Sunday’s re-re-arranged final between River Plate and Boca Juniors in Madrid was a fine spectacle on the Bernabeu pitch; energetic, committed and fully befitting of the occasion that the pre-debacle build-up in Buenos Aires three weeks ago had promised the world.
Amidst all the consternation that the game was going ahead under such circumstances, it was easy to forget that there was a final still to be settled on Sunday. The score was 2-2 after a first leg that seems like a lifetime ago at Boca’s La Bombonera on November 11.
The final will be recorded as a win for River, 3-1 in extra time to seal a 5-3 aggregate victory. But the damage done in the streets of Buenos Aires won’t be smoothed over by any amount of late drama, however high-octane it was.
Much of the talk surrounding this mess was of missed chances, a lost opportunity for Argentinean football to show itself to the world. Missed chances were the theme of the first half in Madrid, too. Pablo Perez battered a shot into the grateful arms of River goalkeeper Franco Armani after 10 minutes when fortune looked to have favoured Boca from a corner.
Next, it was River’s turn to wince, Ignacio Fernandez leaned back and hoisted a loose ball into the midst of his team’s fans from close range when opportunity beckoned.
But it was on the stroke of half time that the ultimate sliding-doors moment threatened to derail the team from Belgrano. Boca goalkeeper Esteban Andrada raced from his area to mop up a through ball and found himself woefully exposed. Any one of a handful of River players could have finished into the empty goal, if only composure had prevailed. The team dithered, and the moment was lost.
Instead, Boca broke – in a flash, Dario Bendetto was in on goal with just Armani to beat, and the game was turned in favour of the team who had, wrongly or otherwise, held a kind of moral priority ever since their team bus was smashed to pieces in the streets of Buenos Aires last month.
The equaliser for River, stroked home gorgeously by Lucas Pratto at the end of a passing move befitting of the Bernabeu’s usual headliners, provided one of the night’s only moments where the football outshone the politics. It was a reminder, if one was needed, of what this occasion should have been about from the start.
Time and time again, players from either side collected the ball in promising positions, only to lean back and balloon shots high over the bar, as if consumed by the prospect of what a 30-yard screamer to win La Copa would mean in this most weirdly anticipated derby.
The winner came from that same side as Pratto’s goal. Juan Quintero collected the ball after a flurry of passes and, as three Boca defenders swarmed around him fearing the unthinkable, he took aim. Then, as though bereft of ideas after the grueling madness of the last month, Quintero pulled back his left foot and gave it everything.

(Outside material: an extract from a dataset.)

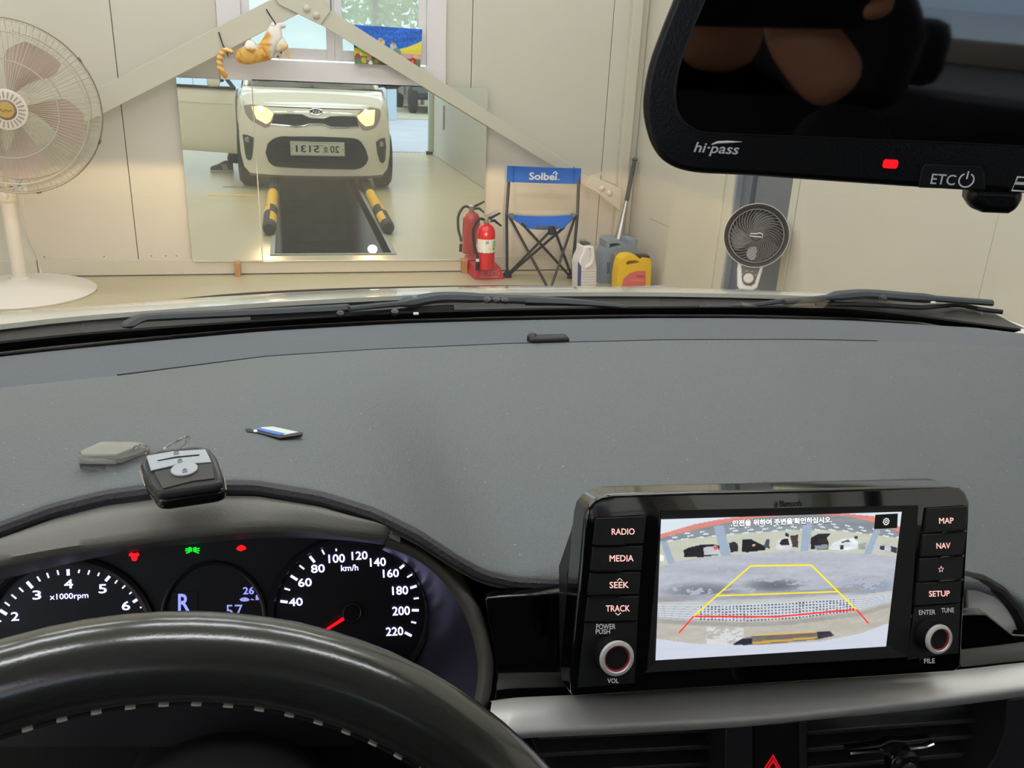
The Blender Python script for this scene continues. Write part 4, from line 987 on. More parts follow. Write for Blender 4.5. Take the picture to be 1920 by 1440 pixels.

The euphoria that followed was a reminder that this has all been hard on River, too. It wasn’t the players, after all, who pelted their rivals with rocks and stones back in Argentina.
The third goal, finished by Gonzalo Martinez into an empty net after Andrada had been caught short attacking the opposition goal, in the end was little more than a statistic. River’s win may in time prove to be the same.